--- Given data ---
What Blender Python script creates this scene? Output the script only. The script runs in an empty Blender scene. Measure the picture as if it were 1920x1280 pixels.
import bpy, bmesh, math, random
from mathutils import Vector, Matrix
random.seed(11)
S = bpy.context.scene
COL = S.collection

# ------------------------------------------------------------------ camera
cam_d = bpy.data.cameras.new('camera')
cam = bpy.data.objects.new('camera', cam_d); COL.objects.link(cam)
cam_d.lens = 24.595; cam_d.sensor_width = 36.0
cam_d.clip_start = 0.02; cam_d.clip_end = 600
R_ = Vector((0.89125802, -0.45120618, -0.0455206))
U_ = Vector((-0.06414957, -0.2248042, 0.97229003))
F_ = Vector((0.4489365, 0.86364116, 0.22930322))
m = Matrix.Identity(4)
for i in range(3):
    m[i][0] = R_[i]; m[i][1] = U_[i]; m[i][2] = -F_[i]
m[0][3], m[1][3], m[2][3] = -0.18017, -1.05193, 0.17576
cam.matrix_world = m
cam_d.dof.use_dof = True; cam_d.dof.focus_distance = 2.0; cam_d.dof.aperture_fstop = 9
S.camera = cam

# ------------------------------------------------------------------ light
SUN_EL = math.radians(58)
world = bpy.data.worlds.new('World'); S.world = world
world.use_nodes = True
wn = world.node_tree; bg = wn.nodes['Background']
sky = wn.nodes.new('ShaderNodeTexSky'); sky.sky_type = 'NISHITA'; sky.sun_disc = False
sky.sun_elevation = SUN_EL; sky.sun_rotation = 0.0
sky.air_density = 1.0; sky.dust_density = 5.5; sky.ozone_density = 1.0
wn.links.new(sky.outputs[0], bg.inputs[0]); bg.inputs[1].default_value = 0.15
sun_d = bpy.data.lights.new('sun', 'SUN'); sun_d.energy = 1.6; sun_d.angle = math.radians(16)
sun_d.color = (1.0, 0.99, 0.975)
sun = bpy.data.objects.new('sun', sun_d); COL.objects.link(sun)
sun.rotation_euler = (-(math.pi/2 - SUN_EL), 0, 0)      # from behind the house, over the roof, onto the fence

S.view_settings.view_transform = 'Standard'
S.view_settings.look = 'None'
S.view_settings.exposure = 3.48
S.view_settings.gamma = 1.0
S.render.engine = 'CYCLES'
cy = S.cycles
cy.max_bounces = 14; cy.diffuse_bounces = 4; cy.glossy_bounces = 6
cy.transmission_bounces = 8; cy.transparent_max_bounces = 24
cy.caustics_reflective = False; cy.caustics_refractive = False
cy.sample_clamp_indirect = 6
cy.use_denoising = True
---
▸ **What the exercise asks**: Beginning at the first line above, repeat exactly until the line containing "S.camera = cam", which is included.

▸ **Solution for this task**:
What Blender Python script creates this scene? Output the script only. The script runs in an empty Blender scene. Measure the picture as if it were 1920x1280 pixels.
import bpy, bmesh, math, random
from mathutils import Vector, Matrix
random.seed(11)
S = bpy.context.scene
COL = S.collection

# ------------------------------------------------------------------ camera
cam_d = bpy.data.cameras.new('camera')
cam = bpy.data.objects.new('camera', cam_d); COL.objects.link(cam)
cam_d.lens = 24.595; cam_d.sensor_width = 36.0
cam_d.clip_start = 0.02; cam_d.clip_end = 600
R_ = Vector((0.89125802, -0.45120618, -0.0455206))
U_ = Vector((-0.06414957, -0.2248042, 0.97229003))
F_ = Vector((0.4489365, 0.86364116, 0.22930322))
m = Matrix.Identity(4)
for i in range(3):
    m[i][0] = R_[i]; m[i][1] = U_[i]; m[i][2] = -F_[i]
m[0][3], m[1][3], m[2][3] = -0.18017, -1.05193, 0.17576
cam.matrix_world = m
cam_d.dof.use_dof = True; cam_d.dof.focus_distance = 2.0; cam_d.dof.aperture_fstop = 9
S.camera = cam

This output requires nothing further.